What is clear is by now, due to clumsy efforts of PIRMA handlers who looked like fools before our senators, public opinion on Constitutional change is negative, and that gives an excuse for the Senate which is extremely mindful of what the public thinks, to reject the efforts of their House counterparts who adopted RBH6, many without reading or without clear comprehension.

Even those senators who were suspicious of the HoR’s true intent, but wanted to curry favor with the administration, will now have reason to “listen” to public opinion, as measured by a credible polling firm such as Pulse Asia.

Cha-cha is dead in the water, for now.

Ah!
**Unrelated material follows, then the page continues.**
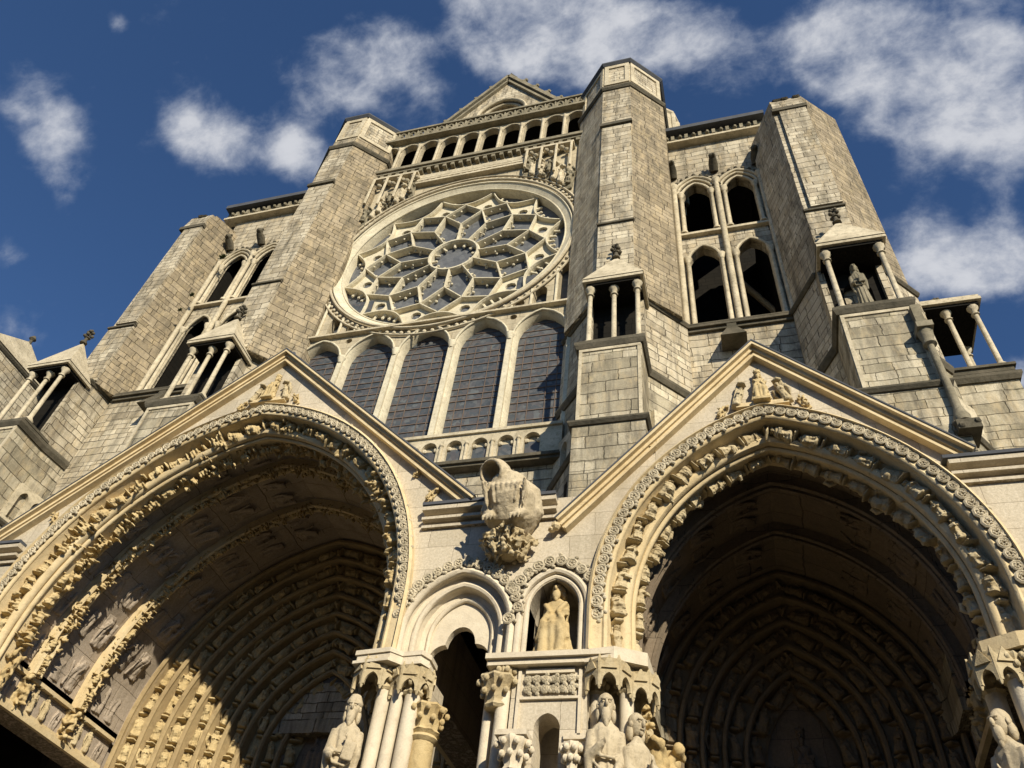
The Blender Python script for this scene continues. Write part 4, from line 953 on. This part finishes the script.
    for yr in (13.15, 14.75):
        r_ = MB(); asurf(r_, A, [(-.1, yr-.14), (-.26, yr-.12), (-.26, yr+.12), (-.1, yr+.14)], zl, 28); roll(r_, A, -.3, yr-.09, .055, zl, 28, 6); roll(r_, A, -.3, yr+.09, .055, zl, 28, 6)
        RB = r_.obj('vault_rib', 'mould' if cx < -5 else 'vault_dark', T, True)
        if detail:
            k = int(n_fig*1.25); L = (A.R-.3)*A.th(-.3)
            for sg in (-1, 1) if cx < -5 else ():
                for i in range(k):
                    place(figs2[(i*3+1) % len(figs2)], 'carved_figure', A.fr(sg, i/k, -.26, yr, (.25, 1), (.62, .6, L/k*.9)), RB)
                place(figs2[2], 'carved_figure', frame((A.pt(sg, 0, -.26)[0], yr, zl), (0, 0, 1), (-sg, -.25, 0), (.45, .4, (A.zs-zl)*.95)), RB) if A.zs-zl > .15 else None
    if detail:      # relief figures on the vault panels, left side mostly seen
        for j, yr in enumerate((12.75, 13.75, 14.25, 15.3, 15.85)):
            for sg in (-1, 1):
                L = (A.R-.12)*A.th(-.12); k = int(L/1.0)
                for i in range(k):
                    if sg > 0 and i > 3: continue
                    recolour(place(RL[(i+j*2) % 5], 'relief_figure', A.fr(sg, (i+.05)/k, -.1, yr, (.12, 1), (.75, .9, .85)), VT), 'vault' if cx < -5 else 'vault_dark')
    # side architraves below the vault
    for sg in (-1, 1):
        xa = cx+sg*(A.R-.1-A.off); xb = xa+sg*.6; lo, hi = min(xa, xb), max(xa, xb)
        if sg < 0: xi = hi
        else: xi = lo
        be = MB(); be.box(lo, hi, YP+.5, 16.3, 8.3, 9.05); BE = be.obj('architrave', 'vault' if cx < -5 else 'vault_dark', T)
        st = MB()
        s_ = -sg
        st.box(min(xi, xi+s_*.12), max(xi, xi+s_*.12), YP+1.02, 16.25, 9.05, 9.13); st.obj('cable_string', 'mould', BE)
        st = MB(); st.box(min(xi, xi+s_*.1), max(xi, xi+s_*.1), YP+1.02, 16.25, 8.3, 8.42); st.box(min(xi, xi+s_*.05), max(xi, xi+s_*.05), YP+1.02, 16.25, 8.44, 8.5); st.obj('lower_mould', 'mould', BE)
        if detail:
            for i in range(9): place((RL+VF)[(i*3) % 12], 'relief_figure', frame((xi+s_*.0, 12.75+i*.4, 8.5), (0, 0, 1), (s_, 0, 0), (.42, .45, .52)), BE)
            for yr in (13.15, 14.75): place(FO[1 if yr < 14 else 3], 'rib_corbel', frame((xi, yr, 8.42), (0, 0, 1), (s_, -.1, 0), (.75, .85, .7)), BE)
        wf = MB(); wf.box(min(xa, xb), max(xa, xb), YP+.46, 17.9, 9.05, 9.9); wf.obj('vault_haunch', 'vault', T)
    return T, A
def portal(cx, zs, R, off_, orders, label, tymp_fig, fig_n):
    T = thing('portal', label, 'portal', (cx, 16.4, ZF)); dy_ = .27 if fig_n else .21
    A = Arch(cx, zs, R, off_); zb = 7.2
    for k in range(orders):
        dr = -.2-.42*k; y = 16.42+dy_*k; m = MB()
        asurf(m, A, [(dr+.06, y-.02), (dr-.03, y), (dr-.05, y+.26), (dr-.36, y+.3), (dr-.42, y+.24)], zb, 26)
        roll(m, A, dr-.0, y-.03, .06, zb, 26, 6)
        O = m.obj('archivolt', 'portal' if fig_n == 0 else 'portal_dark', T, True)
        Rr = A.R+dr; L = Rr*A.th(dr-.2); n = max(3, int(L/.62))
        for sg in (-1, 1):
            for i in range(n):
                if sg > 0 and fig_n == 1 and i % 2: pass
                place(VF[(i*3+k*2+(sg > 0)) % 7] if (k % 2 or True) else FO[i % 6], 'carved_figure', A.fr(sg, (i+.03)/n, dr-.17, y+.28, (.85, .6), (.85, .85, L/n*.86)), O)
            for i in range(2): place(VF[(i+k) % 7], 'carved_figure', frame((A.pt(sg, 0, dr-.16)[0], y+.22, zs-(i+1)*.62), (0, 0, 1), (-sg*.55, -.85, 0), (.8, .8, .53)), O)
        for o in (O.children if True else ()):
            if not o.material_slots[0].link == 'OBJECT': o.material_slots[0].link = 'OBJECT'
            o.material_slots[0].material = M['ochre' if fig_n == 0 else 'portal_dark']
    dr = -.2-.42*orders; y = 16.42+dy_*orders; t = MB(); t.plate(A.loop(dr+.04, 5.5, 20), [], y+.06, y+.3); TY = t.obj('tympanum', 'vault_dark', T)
    for x, z, s_, i in tymp_fig: recolour(place(RL[i % 5] if i < 9 else KING, 'relief_figure', frame((cx+x, y+.08, z), (0, 0, 1), (0, -1, 0), (s_, s_, s_)), TY), 'vault_dark')
    # jambs and doors below
    j = MB()
    for sg in (-1, 1):
        for k in range(orders): 
            xx = cx+sg*(A.R-.2-.42*k-A.off); yy = 16.42+dy_*k; j.box(min(xx, xx-sg*.4), max(xx, xx-sg*.4), yy+.25, yy+.6, ZF, zb); j.tube([(xx-sg*.1, yy+.1, ZF), (xx-sg*.1, yy+.1, zb)], .11, 8)
    j.obj('jamb', 'porch', T)
    d = MB(); w_ = A.R+dr-A.off; d.box(cx-w_, cx+w_, y+.1, y+.2, ZF, 5.5); d.obj('door', 'wood', T)
    b = MB(); b.plate([(cx-A.R, ZF), (cx+A.R, ZF), (cx+A.R, 11.2), (cx-A.R, 11.2)], [A.loop(-.3, ZF+.01, 20)] if False else [[(cx-w_-.02, ZF+.02), (cx+w_+.02, ZF+.02), (cx+w_+.02, 5.5), (cx-w_-.02, 5.5)]], 17.99, 18.3) if False else None
    return T
def Rof(half, rise): return (rise*rise+half*half)/(2*half)
RCn, OCn = 5.62, 1.03
RSd, OSd = 4.12, 1.1
XS = .85; XSL = 2*CX-XS
PC, AC = porch_bay(CX, 9.3, RCn, OCn, -15.34, -5.74, 17.0, .945, 11.4, 11.45, 'largest porch arch at the lower left, its deep carved vault half in sunlight', 15, VO+FO[:3], FO+VO[:1])
PR, AR_ = porch_bay(XS, 8.95, RSd, OSd, -2.47, 5.2, 14.95, 1.075, 10.75, 11.5, 'smaller porch arch at the right with separate carved figures and dark vault', 10, VF, VF[::-1])
PL, _ = porch_bay(XSL, 8.95, RSd, OSd, XSL-4.35, XSL+3.32, 14.95, 1.075, 11.5, 10.75, 'side porch arch left of the largest arch, mostly outside the picture', 6, VF, VF, detail=False)
portal(CX, 9.3, RCn, OCn, 9, 'deep middle portal of many carved arch orders inside the largest porch arch', [(-1.3, 8.6, 1.3, 0), (1.3, 8.6, 1.3, 1), (0, 8.9, 1.2, 9), (-.6, 8.2, .8, 2), (.7, 8.2, .8, 3), (-1.9, 7.9, 1, 4), (1.9, 7.9, 1, 1), (0, 10.4, .8, 2), (-1, 7, 1, 3), (0, 7, 1, 4), (1, 7, 1, 0)], 0)
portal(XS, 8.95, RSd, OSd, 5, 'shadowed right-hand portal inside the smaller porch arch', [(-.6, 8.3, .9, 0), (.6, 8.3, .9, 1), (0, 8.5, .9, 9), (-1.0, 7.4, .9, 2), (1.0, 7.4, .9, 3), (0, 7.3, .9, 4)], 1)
# rear wall of the porch between the portals
T = thing('porch_rear_wall', 'plain dark wall at the back of the porch between the portals', 'wall', (CX, 17.9, ZF))
q = MB(); q.box(-34, 13, 18.6, 18.9, 0, 11.3)
for a, b in ((CX+3.2, XS-2.1), (XS+2.1, 13), (XSL+2.1, CX-3.2), (-34, XSL-2.1)): q.box(a, b, 17.6, 18.6, 0, 11.2)
for a, b in ((CX+4.55, XS-2.95), (XS+2.95, 8), (XSL+2.95, CX-4.55), (XSL-6, XSL-2.95)): q.box(a, b, 16.3, 17.6, ZF, 11.1)
q.obj('masonry', 'vault', T)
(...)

But do not expect its progenitors, whether in Batasan Hills or in the palace beside the Pasig River with the centuries old “malas” balete tree in front, to easily give up.

Even now, they must be thinking of what they can yet do to salvage the situation, knowing how fickle the Filipino mind is.

The main reason advanced for lifting all economic restrictions other than land ownership, foolishly watered down by compromise to just public utilities, education and advertising, was because we need foreign investments marching in like saints to give jobs for our people.

The reason why the Maharlika Fund was railroaded in both houses was also because we need to prod foreigners to invest in the economy, and so we made a local effort capitalized from people’s banks.

Don’t get me wrong; we really need FDIs, but the reason they shun us now is not because of the restrictive provisions of our 1987 Constitution, but because of many other reasons that make the cost of doing business in these benighted land quite expensive and even risky.

And that brings me to one of two tests where the current leadership will be weighed by our people.

One, will investments, whatever and wherever the provenance, boost our high unemployment and under-employment rate and lift up the poor standards upon which they survive?

And because our peripatetic president, now having gone out for 25 times to several countries in a span of 19 months, with the 26th soon to its ally in Washington DC, ostensibly to attract investors, results must come in soon to justify those trips.

The pledges which his DTI secretary keeps preening about must soon become real, hard investments.

Show me the money, whether dollars, euros or yen, the people will soon ask.

The other test has to do with inflation, particularly food inflation.

Unfortunately, for whatever April Fools joke was played upon our then presidential candidate in April 2022 on the campaign trail, to promise 20-peso rice per kilo, the test will be most difficult to hurdle.

When the poorest of our poor have to make do with 45 pesos per kilo of “binlid” or broken rice, and the middle class have to fork 60 pesos per kilo for “pwede na” rice, that 20 pesos is chimera, a fool’s joke.

But even if our people understand that 20 pesos may be impossible, bringing down the price of good enough rice to 40 pesos may also be undoable.

This year and next, definitely undoable, not even perhaps till the end of the president’s term.